Judy would rather be accused of robbery than to be charged with sentimentalizing. But she is sentimental deep down in her heart. Locked away in a safe hiding place are such priceless things as a paper napkin from a certain drive-in on the Strip, with the notation: "David likes onions too." There is a pink and beaming Kewpie doll from the Fun House on the Venice Pier; and records of the first songs she and David danced to when they found each other. These are the things that mean everything to her now that Dave has gone to join the Army Air Corps.
These nights it's in the music room that you'll usually find Judy. Curled up on pillows with only the firelight flickering against the soft-toned walls she spends hours wrapped in the enchantment of the melodies she and Dave loved.
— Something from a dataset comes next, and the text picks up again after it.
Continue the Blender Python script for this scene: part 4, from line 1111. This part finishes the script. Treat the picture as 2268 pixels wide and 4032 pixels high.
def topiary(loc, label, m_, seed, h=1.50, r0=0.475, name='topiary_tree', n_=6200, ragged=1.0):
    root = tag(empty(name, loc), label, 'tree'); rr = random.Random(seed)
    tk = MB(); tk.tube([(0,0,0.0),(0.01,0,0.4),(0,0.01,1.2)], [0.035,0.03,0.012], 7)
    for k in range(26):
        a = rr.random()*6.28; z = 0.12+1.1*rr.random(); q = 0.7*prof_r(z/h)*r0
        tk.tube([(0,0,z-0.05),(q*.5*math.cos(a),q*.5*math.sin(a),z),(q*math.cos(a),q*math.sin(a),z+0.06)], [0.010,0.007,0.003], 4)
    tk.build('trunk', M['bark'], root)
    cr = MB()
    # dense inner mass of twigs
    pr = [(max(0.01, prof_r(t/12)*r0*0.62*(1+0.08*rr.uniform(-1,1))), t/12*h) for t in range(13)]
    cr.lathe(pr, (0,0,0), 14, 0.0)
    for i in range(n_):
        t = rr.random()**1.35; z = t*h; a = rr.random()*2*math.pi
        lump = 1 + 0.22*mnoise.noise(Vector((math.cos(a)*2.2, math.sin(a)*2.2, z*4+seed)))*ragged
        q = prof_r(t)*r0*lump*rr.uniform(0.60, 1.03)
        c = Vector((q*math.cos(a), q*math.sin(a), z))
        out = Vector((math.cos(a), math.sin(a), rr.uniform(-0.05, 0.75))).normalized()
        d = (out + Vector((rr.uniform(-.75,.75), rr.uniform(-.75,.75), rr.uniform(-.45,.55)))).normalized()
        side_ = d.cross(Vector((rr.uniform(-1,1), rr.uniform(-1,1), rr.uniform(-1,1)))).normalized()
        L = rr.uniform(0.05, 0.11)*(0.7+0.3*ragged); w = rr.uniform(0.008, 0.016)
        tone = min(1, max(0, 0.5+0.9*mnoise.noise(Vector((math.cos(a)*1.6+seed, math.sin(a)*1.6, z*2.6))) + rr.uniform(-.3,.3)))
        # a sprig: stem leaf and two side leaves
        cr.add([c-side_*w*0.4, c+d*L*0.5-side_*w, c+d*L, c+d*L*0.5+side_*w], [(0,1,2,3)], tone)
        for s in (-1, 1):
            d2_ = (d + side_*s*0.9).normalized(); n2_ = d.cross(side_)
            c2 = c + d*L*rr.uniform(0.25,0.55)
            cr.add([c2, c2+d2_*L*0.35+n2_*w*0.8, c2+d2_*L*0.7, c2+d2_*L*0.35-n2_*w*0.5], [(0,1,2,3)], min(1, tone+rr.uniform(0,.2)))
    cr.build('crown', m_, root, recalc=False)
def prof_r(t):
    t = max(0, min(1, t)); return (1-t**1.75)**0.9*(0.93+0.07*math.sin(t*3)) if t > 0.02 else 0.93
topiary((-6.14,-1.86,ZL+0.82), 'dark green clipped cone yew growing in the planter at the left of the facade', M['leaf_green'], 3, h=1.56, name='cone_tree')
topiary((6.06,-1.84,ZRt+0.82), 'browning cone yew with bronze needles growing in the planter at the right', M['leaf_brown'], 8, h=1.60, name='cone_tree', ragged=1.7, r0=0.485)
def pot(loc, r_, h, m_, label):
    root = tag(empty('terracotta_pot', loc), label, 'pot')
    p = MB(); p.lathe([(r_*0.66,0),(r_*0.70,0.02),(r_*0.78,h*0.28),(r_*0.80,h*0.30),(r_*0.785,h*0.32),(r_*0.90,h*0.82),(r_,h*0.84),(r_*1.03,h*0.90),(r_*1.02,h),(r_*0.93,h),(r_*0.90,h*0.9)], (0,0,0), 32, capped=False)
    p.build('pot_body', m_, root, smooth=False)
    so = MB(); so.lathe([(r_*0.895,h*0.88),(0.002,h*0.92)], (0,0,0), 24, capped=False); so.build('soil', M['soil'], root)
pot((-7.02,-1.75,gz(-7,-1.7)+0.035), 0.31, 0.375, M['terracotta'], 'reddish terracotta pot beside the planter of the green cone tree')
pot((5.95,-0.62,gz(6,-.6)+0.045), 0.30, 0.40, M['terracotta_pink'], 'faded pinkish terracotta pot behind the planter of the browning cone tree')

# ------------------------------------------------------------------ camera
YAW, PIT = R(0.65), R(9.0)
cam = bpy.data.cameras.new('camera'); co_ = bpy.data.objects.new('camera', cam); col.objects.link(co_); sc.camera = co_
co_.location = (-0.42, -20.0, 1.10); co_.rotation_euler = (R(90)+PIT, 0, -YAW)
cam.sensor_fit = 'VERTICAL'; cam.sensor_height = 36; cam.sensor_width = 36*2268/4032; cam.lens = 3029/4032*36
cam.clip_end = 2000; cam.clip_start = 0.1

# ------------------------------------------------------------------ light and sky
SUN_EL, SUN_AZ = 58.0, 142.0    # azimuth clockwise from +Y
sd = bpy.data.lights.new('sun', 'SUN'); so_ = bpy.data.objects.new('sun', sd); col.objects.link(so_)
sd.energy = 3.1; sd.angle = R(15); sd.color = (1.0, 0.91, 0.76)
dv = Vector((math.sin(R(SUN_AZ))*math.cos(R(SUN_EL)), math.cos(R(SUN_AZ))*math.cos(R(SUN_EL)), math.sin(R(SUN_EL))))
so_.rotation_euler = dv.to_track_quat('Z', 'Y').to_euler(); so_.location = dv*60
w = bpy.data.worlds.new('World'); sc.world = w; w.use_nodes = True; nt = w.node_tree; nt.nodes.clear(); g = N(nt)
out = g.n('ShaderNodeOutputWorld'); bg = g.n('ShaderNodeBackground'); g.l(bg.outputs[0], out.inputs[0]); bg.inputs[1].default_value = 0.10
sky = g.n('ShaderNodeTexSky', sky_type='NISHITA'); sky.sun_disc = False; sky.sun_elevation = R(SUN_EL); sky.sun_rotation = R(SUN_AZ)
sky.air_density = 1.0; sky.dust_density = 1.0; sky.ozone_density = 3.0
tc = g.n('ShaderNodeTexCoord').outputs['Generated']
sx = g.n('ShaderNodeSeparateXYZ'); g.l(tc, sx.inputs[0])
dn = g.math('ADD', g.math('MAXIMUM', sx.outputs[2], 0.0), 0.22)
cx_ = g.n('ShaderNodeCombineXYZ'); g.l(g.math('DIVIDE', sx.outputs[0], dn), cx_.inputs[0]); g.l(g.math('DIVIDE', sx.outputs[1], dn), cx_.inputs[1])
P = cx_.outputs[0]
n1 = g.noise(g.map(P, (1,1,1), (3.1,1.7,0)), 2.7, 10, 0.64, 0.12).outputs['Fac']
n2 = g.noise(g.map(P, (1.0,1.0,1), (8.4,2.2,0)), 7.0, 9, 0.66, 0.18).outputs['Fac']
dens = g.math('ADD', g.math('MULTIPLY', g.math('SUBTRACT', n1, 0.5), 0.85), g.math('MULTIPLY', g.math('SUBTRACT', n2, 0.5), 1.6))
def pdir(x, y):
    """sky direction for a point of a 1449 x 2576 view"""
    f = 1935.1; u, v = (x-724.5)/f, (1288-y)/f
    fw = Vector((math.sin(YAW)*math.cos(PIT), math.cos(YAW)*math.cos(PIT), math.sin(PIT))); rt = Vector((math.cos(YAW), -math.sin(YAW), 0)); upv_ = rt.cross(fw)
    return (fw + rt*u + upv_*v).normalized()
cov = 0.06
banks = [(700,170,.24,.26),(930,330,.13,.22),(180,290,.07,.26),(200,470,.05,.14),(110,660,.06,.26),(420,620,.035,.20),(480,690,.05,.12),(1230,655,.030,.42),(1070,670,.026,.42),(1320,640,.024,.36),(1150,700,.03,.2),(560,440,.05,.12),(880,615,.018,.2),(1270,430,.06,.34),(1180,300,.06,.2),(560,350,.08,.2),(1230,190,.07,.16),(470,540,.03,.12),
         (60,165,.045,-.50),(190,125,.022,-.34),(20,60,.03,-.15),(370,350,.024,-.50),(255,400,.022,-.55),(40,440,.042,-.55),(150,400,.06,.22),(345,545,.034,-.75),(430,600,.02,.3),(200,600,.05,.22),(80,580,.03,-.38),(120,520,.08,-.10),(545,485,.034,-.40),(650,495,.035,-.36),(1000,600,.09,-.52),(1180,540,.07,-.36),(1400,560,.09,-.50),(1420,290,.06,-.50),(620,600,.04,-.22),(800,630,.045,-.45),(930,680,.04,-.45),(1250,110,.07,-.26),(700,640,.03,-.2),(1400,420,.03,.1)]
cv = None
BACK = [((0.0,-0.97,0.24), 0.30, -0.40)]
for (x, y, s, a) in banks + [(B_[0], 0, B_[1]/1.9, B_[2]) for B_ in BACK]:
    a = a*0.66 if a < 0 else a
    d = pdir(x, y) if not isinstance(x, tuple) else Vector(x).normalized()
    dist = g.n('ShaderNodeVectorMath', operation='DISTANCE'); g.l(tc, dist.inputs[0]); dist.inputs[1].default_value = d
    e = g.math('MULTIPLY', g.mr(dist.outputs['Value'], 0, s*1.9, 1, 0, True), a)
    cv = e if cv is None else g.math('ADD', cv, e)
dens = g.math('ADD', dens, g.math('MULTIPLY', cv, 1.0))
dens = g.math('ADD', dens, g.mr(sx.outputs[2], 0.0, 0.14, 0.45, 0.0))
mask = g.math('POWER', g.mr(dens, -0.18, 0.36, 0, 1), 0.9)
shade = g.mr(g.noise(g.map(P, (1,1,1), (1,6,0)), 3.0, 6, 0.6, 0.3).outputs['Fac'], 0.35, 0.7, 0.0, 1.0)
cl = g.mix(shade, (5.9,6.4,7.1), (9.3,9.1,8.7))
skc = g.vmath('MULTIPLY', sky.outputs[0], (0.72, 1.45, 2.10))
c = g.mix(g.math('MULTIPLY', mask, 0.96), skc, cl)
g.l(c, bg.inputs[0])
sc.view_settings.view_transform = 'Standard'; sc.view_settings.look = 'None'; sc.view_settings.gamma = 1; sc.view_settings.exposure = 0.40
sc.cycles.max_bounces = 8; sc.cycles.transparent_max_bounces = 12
There is one man who has meant much in the molding of Judy's life -- Roger Edens, the pianist who had accompanied her in her first M-G-M tryout, her close friend and adviser and perhaps the person who has come closest to taking her father's place.
It comes as a shock to most people that Judy does not read a note of music. In learning a new song Roger Edens plays the song through while Judy listens carefully. Chances are she will sing it unerringly on the second try. The songs Judy sings in pictures are written or arranged with her in mind. Old songs seem to fit her best of all.
"Judy is an old song," Roger Edens says. "She is like a melody we have grown accustomed to and love."
Then, in the very next moment Judy, who has been singing an old, old song in such a haunting way, whips suddenly into the hottest swing time heard outside of Harlem.
At the finish she drops breathlessly into a chair. "Corny, wasn't it?" she asks and grins.
As a matter of fact she was terrific. A singer either can swing or can't. Judy cannot tell you why she can tear a melody apart without changing a single note. It is something which wells up from within. Judy makes the listener feel a song, not admire it. And for that reason alone, she is a great artist.
Today, with Dave gone from her, she is still carrying on in one of the greatest of all careers -- doing her share to give happiness to the millions who have loved this girl with her pocketful o' songs.